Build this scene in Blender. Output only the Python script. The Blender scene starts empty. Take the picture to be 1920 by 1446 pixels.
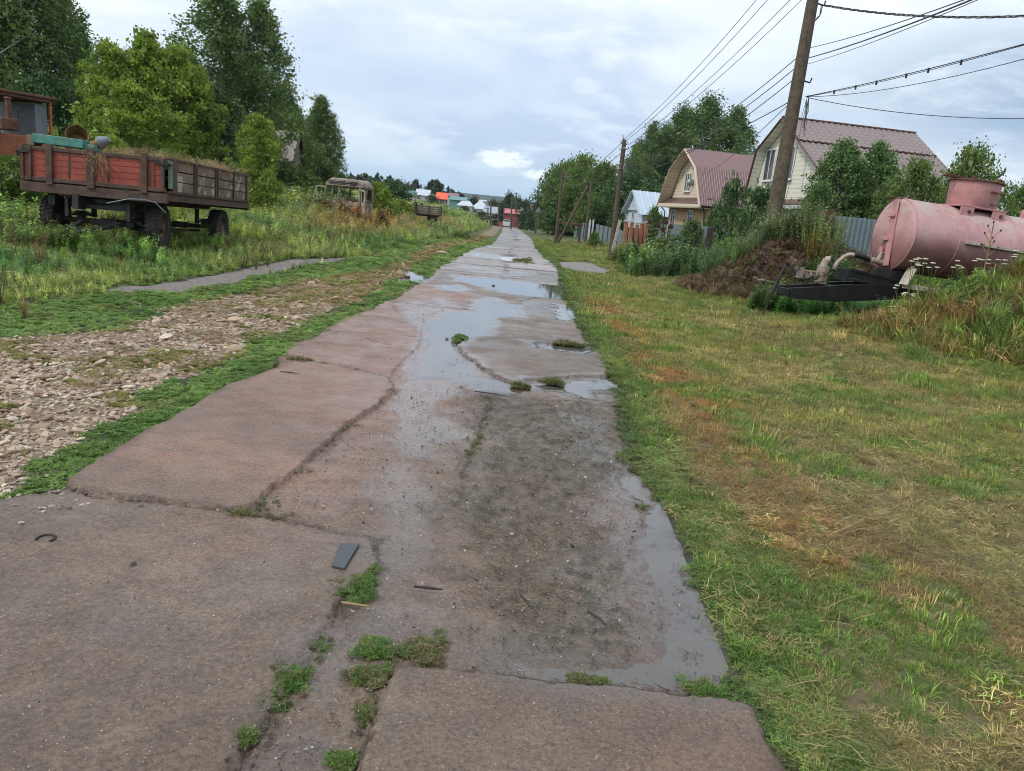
import bpy, math, random
import numpy as np
from mathutils import Vector, Matrix, Euler
S = bpy.context.scene
COL = S.collection
# ------------------------------------------------------------------ camera
CF, CPITCH, CROLL, CH = 1444.0, math.radians(12.6), math.radians(5.3), 1.55
cam_d = bpy.data.cameras.new('camera'); cam = bpy.data.objects.new('camera', cam_d); COL.objects.link(cam)
cam_d.sensor_fit = 'HORIZONTAL'; cam_d.sensor_width = 36.0; cam_d.lens = 36.0*CF/1920.0
cam_d.clip_start = 0.05; cam_d.clip_end = 12000
cam_M = (Matrix.Rotation(math.pi/2-CPITCH, 3, 'X') @ Matrix.Rotation(CROLL, 3, 'Z'))
cam.matrix_world = Matrix.Translation((0, 0, CH)) @ cam_M.to_4x4()
S.camera = cam
# ------------------------------------------------------------------ exposure
S.view_settings.view_transform = 'Standard'; S.view_settings.look = 'None'
S.view_settings.exposure = 0.42; S.view_settings.gamma = 1.0
S.render.engine = 'CYCLES'
S.cycles.max_bounces = 6; S.cycles.diffuse_bounces = 3; S.cycles.glossy_bounces = 2
S.cycles.transmission_bounces = 4; S.cycles.transparent_max_bounces = 6; S.cycles.volume_bounces = 0
S.cycles.pixel_filter_type = 'BLACKMAN_HARRIS'; S.cycles.filter_width = 1.0
S.cycles.caustics_reflective = False; S.cycles.caustics_refractive = False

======

CHALLENGE
Repeat all the data as it stands, dropping any images it holds.

COMPLETED EXERCISE
Build this scene in Blender. Output only the Python script. The Blender scene starts empty. Take the picture to be 1920 by 1446 pixels.
import bpy, math, random
import numpy as np
from mathutils import Vector, Matrix, Euler
S = bpy.context.scene
COL = S.collection
# ------------------------------------------------------------------ camera
CF, CPITCH, CROLL, CH = 1444.0, math.radians(12.6), math.radians(5.3), 1.55
cam_d = bpy.data.cameras.new('camera'); cam = bpy.data.objects.new('camera', cam_d); COL.objects.link(cam)
cam_d.sensor_fit = 'HORIZONTAL'; cam_d.sensor_width = 36.0; cam_d.lens = 36.0*CF/1920.0
cam_d.clip_start = 0.05; cam_d.clip_end = 12000
cam_M = (Matrix.Rotation(math.pi/2-CPITCH, 3, 'X') @ Matrix.Rotation(CROLL, 3, 'Z'))
cam.matrix_world = Matrix.Translation((0, 0, CH)) @ cam_M.to_4x4()
S.camera = cam
# ------------------------------------------------------------------ exposure
S.view_settings.view_transform = 'Standard'; S.view_settings.look = 'None'
S.view_settings.exposure = 0.42; S.view_settings.gamma = 1.0
S.render.engine = 'CYCLES'
S.cycles.max_bounces = 6; S.cycles.diffuse_bounces = 3; S.cycles.glossy_bounces = 2
S.cycles.transmission_bounces = 4; S.cycles.transparent_max_bounces = 6; S.cycles.volume_bounces = 0
S.cycles.pixel_filter_type = 'BLACKMAN_HARRIS'; S.cycles.filter_width = 1.0
S.cycles.caustics_reflective = False; S.cycles.caustics_refractive = False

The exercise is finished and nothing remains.